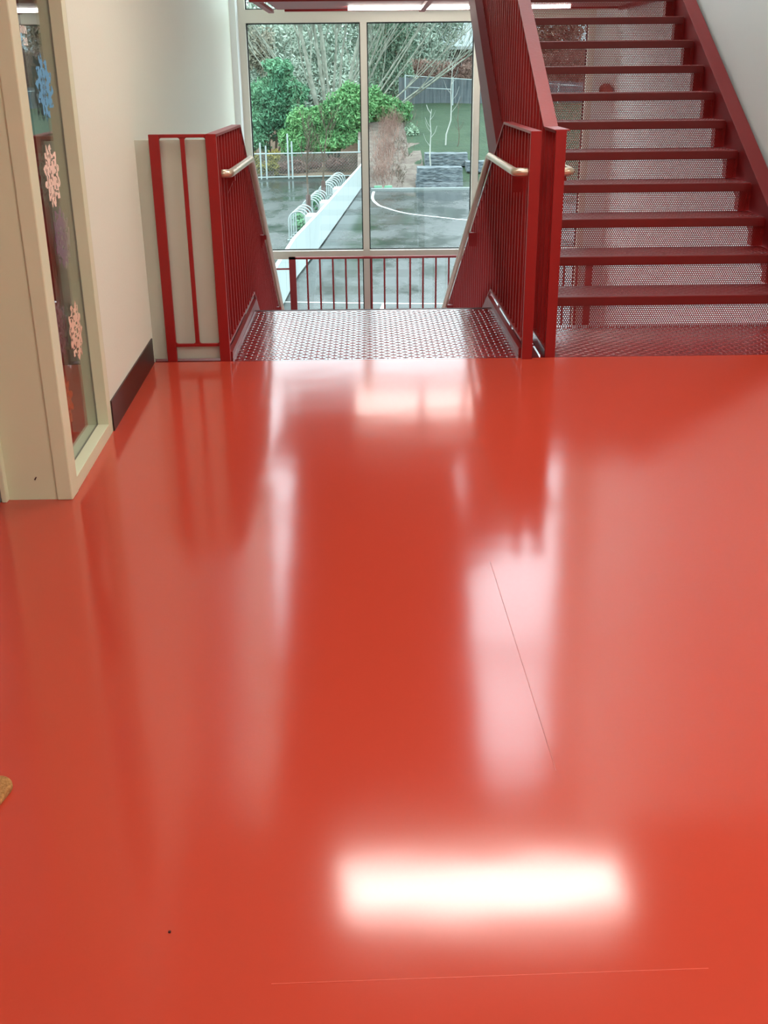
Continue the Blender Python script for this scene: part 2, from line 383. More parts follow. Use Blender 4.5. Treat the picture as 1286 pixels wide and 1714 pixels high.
# ------------------------------------------------------------------ checker plate
def lozenges(m, x0, x1, y0, y1, z, p=.030, L=.040, w=.010, h=.0022):
    ny = int((y1-y0)/p); nx = int((x1-x0)/p)
    for j in range(ny):
        for i in range(nx):
            cx = x0+(x1-x0-nx*p)/2+(i+.5)*p; cy_ = y0+(y1-y0-ny*p)/2+(j+.5)*p
            a = math.radians(90 if (i+j) % 2 else 0); ca, sa = math.cos(a), math.sin(a)
            def P(u, v, zz): return (cx+u*ca-v*sa, cy_+u*sa+v*ca, zz)
            m.poly([P(-L/2, 0, z), P(0, -w/2, z), P(L/2, 0, z), P(0, w/2, z), P(-L/5, 0, z+h), P(L/5, 0, z+h)],
                   [(0, 1, 4), (1, 5, 4), (1, 2, 5), (2, 3, 5), (3, 4, 5), (3, 0, 4)])

def perforated(m, x0, x1, z0, z1, y, p=.0125, r=.0043):
    # staggered round holes (hexagonal outline), sheet in the XZ plane
    ph = p*.866; nz = max(1, int(round((z1-z0)/ph))); ph = (z1-z0)/nz; nx = int((x1-x0)/p)
    for j in range(nz):
        za = z0+j*ph; zb = za+ph; zc = (za+zb)/2; off = (j % 2)*p/2
        for i in range(nx):
            xa = x0+i*p+off; xb = xa+p; xc = (xa+xb)/2
            if xb > x1: continue
            hx = [(xc+r*math.cos(math.radians(60*k)), zc+r*math.sin(math.radians(60*k))) for k in range(6)]
            pts = [(xa, za), (xb, za), (xb, zb), (xa, zb)]+hx
            pts = [(q[0], y, q[1]) for q in pts]
            m.poly(pts, [(1, 2, 5, 4, 9), (2, 3, 6, 5), (3, 0, 8, 7, 6), (0, 1, 9, 8)])
        if off: m.poly([(x0, y, za), (x0+off, y, za), (x0+off, y, zb), (x0, y, zb)], [(0, 1, 2, 3)])

# ------------------------------------------------------------------ stairs going up on the right
up_st = empty('staircase', (1.6, YE, 0)); tag(up_st, 'red steel stairs climbing on the right with perforated risers', 'stairs')
XL, XRR = .90, 2.36
b = MB(); b.box(.86, XR-.01, YE+.002, YS+.05, -.012, 0.0); b.box(.86, XR-.01, YE+.06, YE+.10, -.2, -.012); lozenges(b, .93, 2.48, YE+.01, YS, 0)
b.build('deck_plate', M['plate'], up_st)
proto_t = proto_r = None
for k in range(1, 12):
    y = YS+RUN*(k-1); z = RISE*k
    if k == 1:
        b = MB(); b.prism([(y, z-.052), (y, z-.004), (y+.004, z), (y+RUN+.012, z), (y+RUN+.012, z-.006), (y+.007, z-.006), (y+.007, z-.052)], XL, XRR, 'x')
        lozenges(b, XL+.01, XRR-.01, y+.03, y+RUN-.01, z)
        t = proto_t = b.build('tread', M['tread'], None, loc=(1.6, y, z))
        b = MB(); perforated(b, XL, XRR, z-RISE+.0, z-.05, y+.012)
        r = proto_r = b.build('riser_screen', M['red'], None, loc=(1.6, y, z))
        so = r.modifiers.new('thick', 'SOLIDIFY'); so.thickness = .002
    else:
        t = proto_t.copy(); COL.objects.link(t); t.location = (1.6, y, z)
        r = proto_r.copy(); COL.objects.link(r); r.location = (1.6, y, z)
for o in [o for o in COL.objects if o.name.startswith(('tread', 'riser_screen'))]: attach(o, up_st)
b = MB(); perforated(b, XL, XRR, ZU-RISE, ZU-.05, YS+RUN*11+.012)
r = b.build('riser_screen', M['red'], up_st); r.modifiers.new('thick', 'SOLIDIFY').thickness = .002
def nose(y): return RISE+(y-YS)*RISE/RUN
for (xa, xb, smat) in ((.812, .868, 'redm'), (2.372, 2.47, 'redm')):
    ya, yb = YS-.08, YS+RUN*11+.05
    tp = .055; dp = .27
    b = MB(); line = [(ya, 0.0), (ya, nose(ya)+tp+.02), (yb, nose(yb)+tp), (yb, nose(yb)+tp-dp), (ya+.45, nose(ya+.45)+tp-dp)]
    line = [(ya, -.0), (ya, nose(ya)+tp), (yb, nose(yb)+tp), (yb, nose(yb)+tp-dp), (ya+.32, 0)]
    b.prism(line, xa, xb, 'x'); b.build('stringer', M[smat], up_st, bevel=.002)
one(.802, .862, YE+.12, 5.95, -.05, -.03).build('infill_plate', M['redm'], up_st)
# end plates that carry the treads against the right stringer
for k in range(1, 12):
    y = YS+RUN*(k-1); z = RISE*k
    b = MB(); b.prism([(y+.02, z-.10), (y+.02, z-.01), (y+.10, z-.01), (y+.10, z-.10)], XRR-.006, XRR+.012, 'x'); b.box(XRR-.055, XRR+.012, y+.03, y+.10, z-.17, z-.05); b.build('tread_bracket', M['red'], up_st)

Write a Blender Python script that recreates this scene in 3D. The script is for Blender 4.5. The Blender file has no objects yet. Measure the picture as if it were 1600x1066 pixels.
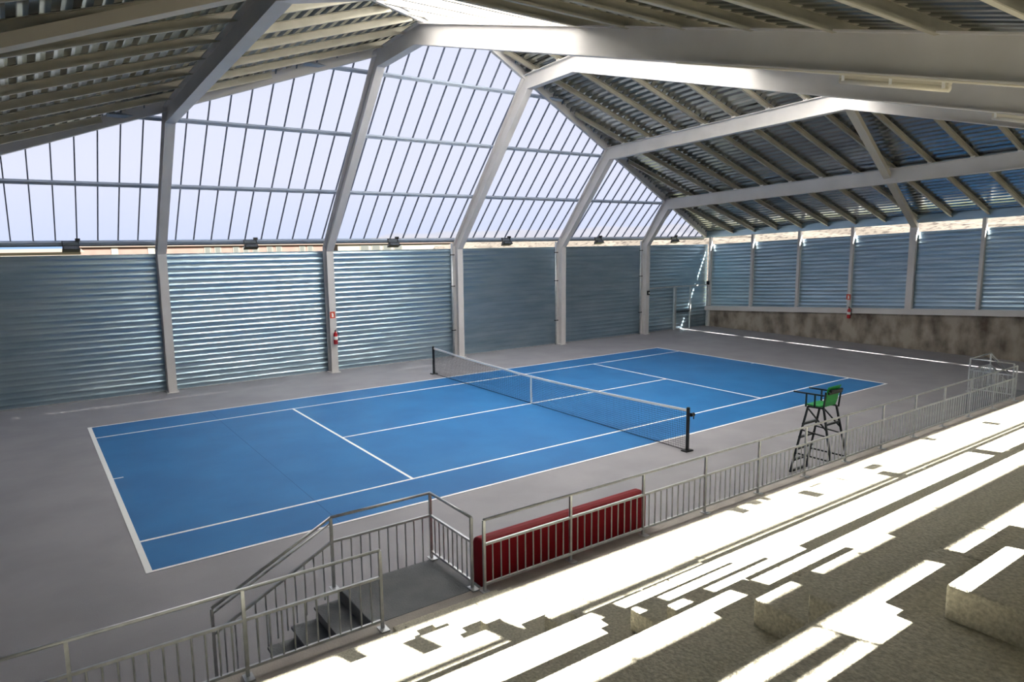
import bpy, bmesh, math, random
from mathutils import Vector, Matrix
random.seed(7)
sc = bpy.context.scene
COL = sc.collection

# ------------------------------------------------------------------ camera
cam_d = bpy.data.cameras.new('camera')
cam = bpy.data.objects.new('camera', cam_d)
COL.objects.link(cam)
sc.camera = cam
YAW, PITCH, ROLL, FPX = 0.6202, -0.1443, -0.0104, 1075.56
fw = Vector((math.sin(YAW)*math.cos(PITCH), math.cos(YAW)*math.cos(PITCH), math.sin(PITCH)))
rt = Vector((math.cos(YAW), -math.sin(YAW), 0))
up = rt.cross(fw)
r2 = rt*math.cos(ROLL) + up*math.sin(ROLL)
u2 = up*math.cos(ROLL) - rt*math.sin(ROLL)
cam.matrix_world = Matrix(((r2.x, u2.x, -fw.x, -13.1161), (r2.y, u2.y, -fw.y, -17.3314),
                           (r2.z, u2.z, -fw.z, 5.2063), (0, 0, 0, 1)))
cam_d.sensor_fit = 'HORIZONTAL'
cam_d.sensor_width = 36.0
cam_d.lens = 36.0*FPX/1600.0
cam_d.clip_start = 0.05
cam_d.clip_end = 1000

# ------------------------------------------------------------------ sky, sun, exposure
w = bpy.data.worlds.new('sky'); sc.world = w; w.use_nodes = True
nt = w.node_tree; nt.nodes.clear()
geo = nt.nodes.new('ShaderNodeTexCoord')
sep = nt.nodes.new('ShaderNodeSeparateXYZ')
rmp = nt.nodes.new('ShaderNodeValToRGB')
bg = nt.nodes.new('ShaderNodeBackground')
ow = nt.nodes.new('ShaderNodeOutputWorld')
nt.links.new(geo.outputs['Generated'], sep.inputs[0])
nt.links.new(sep.outputs['Z'], rmp.inputs[0])
nt.links.new(rmp.outputs[0], bg.inputs[0])
nt.links.new(bg.outputs[0], ow.inputs[0])
rmp.color_ramp.elements[0].position = 0.0
rmp.color_ramp.elements[0].color = (0.36, 0.57, 0.97, 1)
rmp.color_ramp.elements[1].position = 0.09
rmp.color_ramp.elements[1].color = (0.87, 0.885, 0.99, 1)
bg.inputs[1].default_value = 0.84

SUN_DIR = Vector((-0.31, 1.0, -0.71)).normalized()
sd = bpy.data.lights.new('sun', 'SUN')
sd.energy = 40.0
sd.color = (1.0, 0.95, 0.86)
sd.angle = math.radians(0.53)
so = bpy.data.objects.new('sun', sd); COL.objects.link(so)
so.rotation_euler = SUN_DIR.to_track_quat('-Z', 'Y').to_euler()
so.location = (10, -40, 30)

sc.view_settings.view_transform = 'Standard'
sc.view_settings.look = 'None'
sc.view_settings.exposure = 0.52
sc.view_settings.gamma = 1.0
sc.view_settings.use_curve_mapping = False
sc.cycles.use_denoising = True
sc.cycles.max_bounces = 10
sc.cycles.diffuse_bounces = 6
sc.cycles.transparent_max_bounces = 12
sc.cycles.sample_clamp_indirect = 12.0

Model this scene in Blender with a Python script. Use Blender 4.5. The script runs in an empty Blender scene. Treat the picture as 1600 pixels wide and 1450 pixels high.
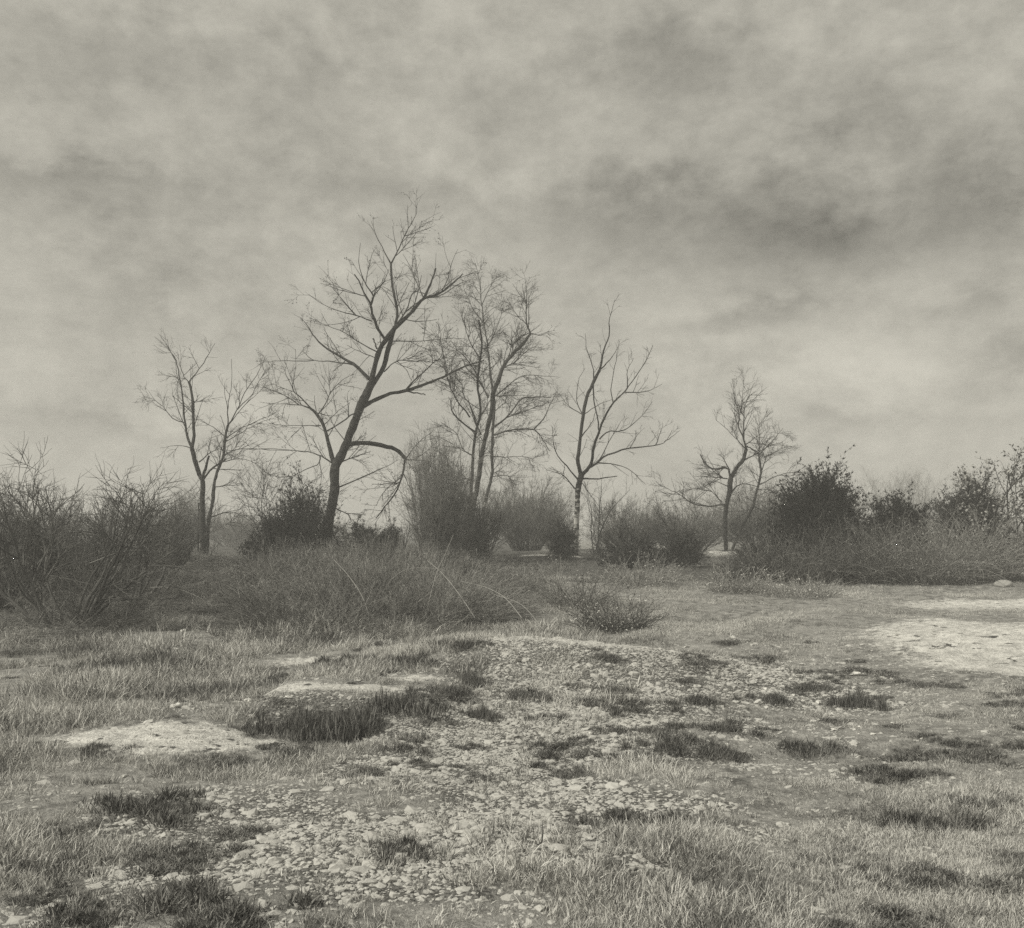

## The exercise:
Go through the preceding material and copy each line that has the word "from".

## Task answer:
Continue the Blender Python script for this scene: part 2, from line 383. More parts follow. Use Blender 4.5. Treat the picture as 1286 pixels wide and 1714 pixels high.
from mathutils import Vector, Matrix